In other words, the settlement means that the federal government had the ability to meet the plaintiffs’ spiritual needs all along. In essence, after bluffing for years, claiming it could do nothing, the government has now tipped its hand, recognizing that there were in fact a whole array of corrective measures within its power. The next time the government claims that accommodation is impossible, courts should give the claim closer scrutiny.

While this settlement is a resounding victory, it is important to remember that religious freedom cases need not always take an all-or-nothing approach. The tribal members in Slockish requested a variety of solutions, and their religious freedom rights could have been advanced by any combination of those proposed solutions. That is part of what made the mootness holding so problematic. In future cases, courts should be more open to creative solutions, particularly when it comes to accommodating minority religious practices that might not be well understood by judges.

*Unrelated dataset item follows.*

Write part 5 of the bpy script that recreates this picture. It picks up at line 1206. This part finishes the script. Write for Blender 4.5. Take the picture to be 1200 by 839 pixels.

The case also highlights why courts should be wary of the government’s attempts to evade federal religious freedom protections by hiding behind third parties. Because RFRA is enforceable only against the federal government, the government has in some cases attempted to avoid its responsibilities in sacred-site cases by transferring ownership or control of the site to a third party and then claiming there is no longer anything the government can do to protect the sacred site. If left to stand, such evasive transfers would allow the government to easily circumvent key religious freedom protections.

Such attempts are already before the court again. In another Ninth Circuit case the court recently heard en banc, Apache Stronghold v. United States, the Apache people are fighting to prevent another sacred site from destruction. One of the government’s arguments in Apache Stronghold is that it transferred the land to a private third party, so, yet again, the court’s hands are tied. After the Slockish settlement, one can only hope the Ninth Circuit won’t make the same mistake twice.